Joint 118th Annual Cordilleran/72nd Annual Rocky Mountain Section Meeting - 2022

Paper No. 32-5
Presentation Time: 9:25 AM

A SPECULATIVE MODEL FOR EARLY CRETACEOUS DEFORMATION IN THE SOUTHERN IDAHO SECTION OF THE NORTH AMERICAN CORDILLERA


TIKOFF, Basil, Department of Geoscience, University of Wisconsin-Madison, 1215 West Dayton Street, Madison, WI 53706-1692, RUGGLES, Claire, Department of Geoscience, University of Wisconsin - Madison, Madison, WI 53706 and NELSON, Ellen, Geoscience, University of Wisconsin–Madison, 2571A University Ave, Madison, WI 53726

A significant issue in the northern U.S. Cordillera is the timing of collision of the Blue Mountain terranes to the western edge of North America, along what is known as the Salmon River suture zone. This zone is nearly completely overprinted by the spatially overlapping but temporally distinct mid-Cretaceous western Idaho shear zone. Workers have interpreted the timing of terrane collision anywhere from Late Jurassic, earliest Cretaceous (150 Ma), middle Early Cretaceous (~130 Ma), and continuous Early Cretaceous-Late Cretaceous.

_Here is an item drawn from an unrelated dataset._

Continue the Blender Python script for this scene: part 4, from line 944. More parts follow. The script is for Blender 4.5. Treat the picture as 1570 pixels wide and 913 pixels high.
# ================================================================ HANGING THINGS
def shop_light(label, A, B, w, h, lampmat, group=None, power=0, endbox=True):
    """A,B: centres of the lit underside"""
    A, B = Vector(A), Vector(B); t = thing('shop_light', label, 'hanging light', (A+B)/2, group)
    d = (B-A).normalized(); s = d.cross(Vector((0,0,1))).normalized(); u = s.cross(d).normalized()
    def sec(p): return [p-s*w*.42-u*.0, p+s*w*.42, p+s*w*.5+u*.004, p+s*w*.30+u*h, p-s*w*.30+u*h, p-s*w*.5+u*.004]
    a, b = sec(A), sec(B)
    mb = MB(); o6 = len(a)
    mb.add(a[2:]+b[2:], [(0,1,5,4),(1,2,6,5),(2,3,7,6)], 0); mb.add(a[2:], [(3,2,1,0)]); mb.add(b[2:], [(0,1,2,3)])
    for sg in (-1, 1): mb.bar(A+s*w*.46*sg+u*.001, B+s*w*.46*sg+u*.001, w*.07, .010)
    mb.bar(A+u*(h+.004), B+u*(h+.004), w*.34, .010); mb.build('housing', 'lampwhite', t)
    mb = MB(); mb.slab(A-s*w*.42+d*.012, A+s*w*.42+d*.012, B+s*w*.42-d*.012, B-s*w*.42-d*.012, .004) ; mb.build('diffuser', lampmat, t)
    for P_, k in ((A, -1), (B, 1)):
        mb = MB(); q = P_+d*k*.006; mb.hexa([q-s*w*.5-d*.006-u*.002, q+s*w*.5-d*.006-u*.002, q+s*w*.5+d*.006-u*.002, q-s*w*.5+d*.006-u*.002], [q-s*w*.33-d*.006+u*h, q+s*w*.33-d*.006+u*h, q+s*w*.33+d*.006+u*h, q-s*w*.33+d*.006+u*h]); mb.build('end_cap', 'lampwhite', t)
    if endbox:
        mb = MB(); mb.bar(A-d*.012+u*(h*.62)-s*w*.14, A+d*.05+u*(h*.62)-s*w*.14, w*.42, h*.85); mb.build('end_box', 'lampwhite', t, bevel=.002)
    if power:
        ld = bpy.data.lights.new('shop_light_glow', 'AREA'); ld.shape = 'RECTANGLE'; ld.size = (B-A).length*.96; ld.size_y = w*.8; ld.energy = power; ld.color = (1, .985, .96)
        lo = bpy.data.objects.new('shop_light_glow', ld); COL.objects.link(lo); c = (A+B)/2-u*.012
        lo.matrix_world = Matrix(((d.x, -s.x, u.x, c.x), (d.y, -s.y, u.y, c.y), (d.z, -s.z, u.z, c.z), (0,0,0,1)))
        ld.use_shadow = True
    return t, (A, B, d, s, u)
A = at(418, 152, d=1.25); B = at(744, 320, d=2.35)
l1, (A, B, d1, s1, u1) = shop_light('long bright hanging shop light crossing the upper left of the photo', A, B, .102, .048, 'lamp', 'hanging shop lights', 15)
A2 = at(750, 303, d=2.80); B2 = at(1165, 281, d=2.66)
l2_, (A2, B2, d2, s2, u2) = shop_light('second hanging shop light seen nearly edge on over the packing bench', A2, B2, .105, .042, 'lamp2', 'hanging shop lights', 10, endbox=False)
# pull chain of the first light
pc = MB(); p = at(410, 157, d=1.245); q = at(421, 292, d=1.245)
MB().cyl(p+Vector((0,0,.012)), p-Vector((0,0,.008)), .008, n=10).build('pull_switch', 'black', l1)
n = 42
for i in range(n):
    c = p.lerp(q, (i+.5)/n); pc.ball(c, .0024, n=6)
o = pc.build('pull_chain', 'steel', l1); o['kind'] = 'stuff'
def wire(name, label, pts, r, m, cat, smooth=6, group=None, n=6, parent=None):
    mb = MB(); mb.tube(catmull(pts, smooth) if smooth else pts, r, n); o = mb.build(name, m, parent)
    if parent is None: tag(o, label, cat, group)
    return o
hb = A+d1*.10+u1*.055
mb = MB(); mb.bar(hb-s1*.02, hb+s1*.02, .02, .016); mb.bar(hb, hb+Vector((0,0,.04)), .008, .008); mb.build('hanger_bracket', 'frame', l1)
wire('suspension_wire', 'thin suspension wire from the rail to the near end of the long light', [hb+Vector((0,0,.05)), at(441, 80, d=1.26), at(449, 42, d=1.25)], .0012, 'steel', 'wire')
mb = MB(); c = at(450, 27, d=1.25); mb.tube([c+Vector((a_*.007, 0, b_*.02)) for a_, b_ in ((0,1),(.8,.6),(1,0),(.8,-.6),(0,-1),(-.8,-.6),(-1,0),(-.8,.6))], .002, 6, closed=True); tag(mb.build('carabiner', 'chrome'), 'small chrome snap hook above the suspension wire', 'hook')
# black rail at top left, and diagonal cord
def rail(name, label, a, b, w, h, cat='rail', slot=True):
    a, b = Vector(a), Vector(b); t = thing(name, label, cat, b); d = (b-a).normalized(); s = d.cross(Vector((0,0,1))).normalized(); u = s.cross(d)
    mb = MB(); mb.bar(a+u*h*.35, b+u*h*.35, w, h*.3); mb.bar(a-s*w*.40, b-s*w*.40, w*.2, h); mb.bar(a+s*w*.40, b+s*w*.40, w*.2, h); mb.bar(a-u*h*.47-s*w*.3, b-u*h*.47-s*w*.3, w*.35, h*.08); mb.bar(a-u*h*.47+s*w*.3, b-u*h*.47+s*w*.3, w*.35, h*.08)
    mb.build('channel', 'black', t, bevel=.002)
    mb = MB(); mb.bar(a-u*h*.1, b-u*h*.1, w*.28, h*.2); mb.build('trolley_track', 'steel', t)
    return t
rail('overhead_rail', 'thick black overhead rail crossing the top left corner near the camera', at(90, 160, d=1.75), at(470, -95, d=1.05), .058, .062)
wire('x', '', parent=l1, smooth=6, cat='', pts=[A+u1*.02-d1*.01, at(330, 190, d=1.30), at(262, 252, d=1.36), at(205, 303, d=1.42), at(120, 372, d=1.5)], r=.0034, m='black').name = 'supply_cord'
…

We propose the following speculative model, based on incorporation of existing and new data from the region, that accounts for the variability in timing. The Wallowa terrane accreted to the Olds Ferry terrane in the latest Jurassic, but offshore from the continental margin. At ~130 Ma, the amalgamated Blue Mountain terranes, which is part of the Intermontane superterrane, collides with North America. This collision is a result of southward movement of the northern section of the Intermontane superterrane. The issue, however, is that movement is constrained by the irregular plate geometry inherited from Precambrian rifting. The Blue Mountain terranes are effectively caught in an embayment (McCall) between two promontories (Palouse promontory to the North; California promontory to the south). The southward (sinistral along the margin) movement of the northern Intermontane superterrane has the following major effects: 1) It causes moderate (~30°) clockwise rotation of the Blue Mountain terranes because it is pushed against the buttress of the northern part of the California promontory; 2) It results in regional contractional deformation in northernmost Nevada (Luning Fencemaker belt) and in the adjacent part of Sevier fold-and-thrust belt (e.g., Willard thrust sheet); 3) It pushes the Klamath Mountains westward, from its previous position directly along strike with the Jurassic Sierra Nevada batholith. This model further explains a series of granitic rocks found on the Blue Mountain terranes, which record a complex history of Late Jurassic to early Late Cretaceous arc and slab breakoff magmatism.